What is the Dzogchen “tradition”?
Written by Damien Brohon
Blog | Culture and tradition | General Introduction to Dzogchen | The Dzogchen basics
In this article, What is the Dzogchen “tradition”?, Damien Brohon talks about the reality of all traditions, and that of Dzogchen of course!
What is a “tradition” and what is the Dzogchen “tradition”?
But by the way… where did these teachings all come from? The answer may take the form of a list of names presented as a multi-branching flowchart…but what does that really mean? And what is the actual lived reality that lies behind this litany of exotic surnames? Besides, this term tradition itself doesn’t sound very modern, does it? How to understand it nowadays?
The word “tradition” comes from the Latin traditio, from the verb tradere, which means: “to convey” or “to entrust something to someone”. This expression takes us back to the heart of the human experience. It is about words, gestures or silences that transmit a craftsmanship or a certain understanding of the world. We all learned so much that way! This is, for example, how we began to learn our – aptly called – mother tongue.
So there are all kinds of traditions. Dzogchen is a contemplative tradition. Here too we can have recourse to etymology. The word “contemplation” comes from the Latin verb, contemplor, “to gaze attentively”, formed on the suffix cum and the noun templum. The templum is this rectangle traced in the sky by the staff of the augur to scrupulously focus attention on the real on the flight of birds read as a manifestation of the intentions of the gods.
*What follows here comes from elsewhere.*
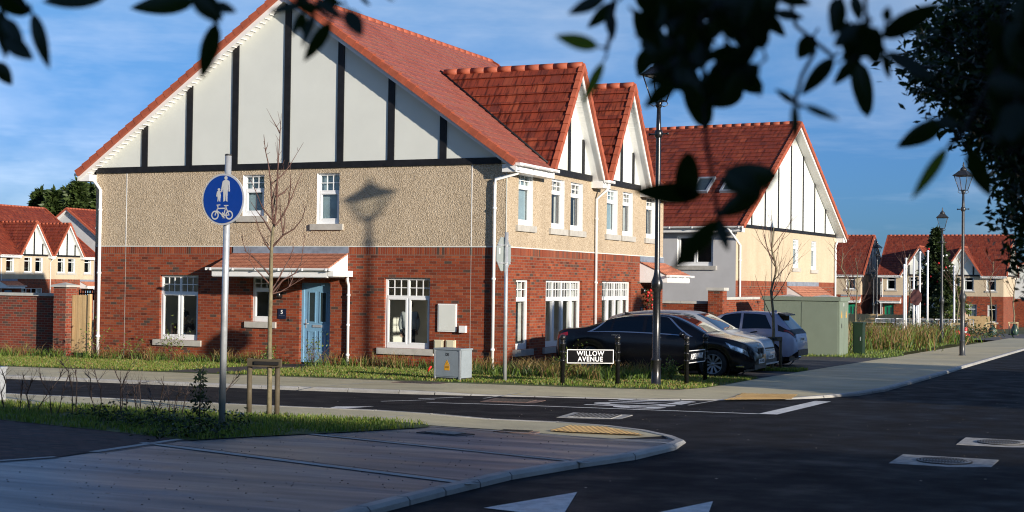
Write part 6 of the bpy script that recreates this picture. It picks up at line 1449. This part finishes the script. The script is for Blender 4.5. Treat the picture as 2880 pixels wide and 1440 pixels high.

A contemplative tradition therefore transmits a view of reality. It invites us to become aware of our way of seeing and living until we discover what infinitely exceeds our ordinary representations, what contemplative traditions all name in their own way: God, Brahma, Tao or Dzogchen. This last term means great perfection or completeness, this expression pointing to the ultimate nature – pure and perfect – of our own mind.
At the origin of all the lineages of Dzogchen is the primordial Buddha. Kuntouzangpo. Literally: “All Good”. He never wavered from this recognition. It also symbolizes the fact that our own nature has never been altered either, even though we have failed to recognize it.
A map is not the territory
The knowledge that is offered to us here can only be done in the first person, in a direct, intuitive way and without conceptual mediation. Of course, knowledge in the third person (accurate ideas about reality) are necessary in everyone’s journey, but in the end they give way to a liberating evidence experienced directly (access to reality itself, beyond any ideas). It is the story (Buddhist, taken up in Zen and then by contemporary culture) of the wise man who looks at the moon while the idiot looks at the finger that points to the nocturnal star. We could also evoke the expression, often quoted, of Alfred Korzybski A map is not the territory.
Access to the moon, to the territory, to the absolute can only be done by someone who transmits the lived evidence of his discovery. It is this encounter, not intersubjective (subject to subject), but intrasubjective[1] where the subjects – master and disciple – share the same direct knowledge of the absolute. This is where they meet and transmission occurs. The vitality of a tradition thus resides in its ability to effectively bring about this achievement. This requires that its representatives, be they lamas, yoginis, scholars or nuns, have actually seen directly and stably the nature of mind. It is necessary that its texts, its practices and its rituals offer direct access to the core of our being.
The Origin of the Tradition
This is where the lists mentioned above come into their own. They are the precious and moving testimony of this passage, so human and so beyond the human, of this sacred fire, from generation to generation. Tradition is not the worship of ashes, but the preservation of fire, Gustav Mahler[2] tells us.
At the origin of all the lineages of Dzogchen is the primordial Buddha. Kuntouzangpo. Literally: “All Good”. He never wavered from this recognition. It also symbolizes the fact that our own nature has never been altered either, even though we have failed to recognize it. From him start two great contemplative traditions: that of bön, which is Tibetan, indigenous, and that of so-called nyingmapa Buddhism, which comes mainly from India. Human masters, embodied in time and space manifest themselves: Tapihritsa for the bön and Garab Dorje for the nyingmapas and this is the beginning of this great adventure which continues to this day. This is the story of Shardza Tashi Gyaltsen (1859-1934) who at the age of seventy-five behaved more and more freely from respect to social conventions, loving to play with children and appearing more more frequently in the form of deities to these disciples, thus transmitting by words but, even more, by his being his state of realization. This is the story of Patrul Rinpoche (1808-1887) introducing the nature of mind to Nyoshül Lingtok (1829-1902) in the Nakchung hermitage by telling him to look at the stars in the sky and listen to the barking dogs of the Dzogchen monastery: the absolute does not reside somewhere outside the everyday, it is the latter seen as it is.
It is your own story when you encounter through the person of a representative of the Dzogchen tradition but beyond him or her, your own enlightened nature.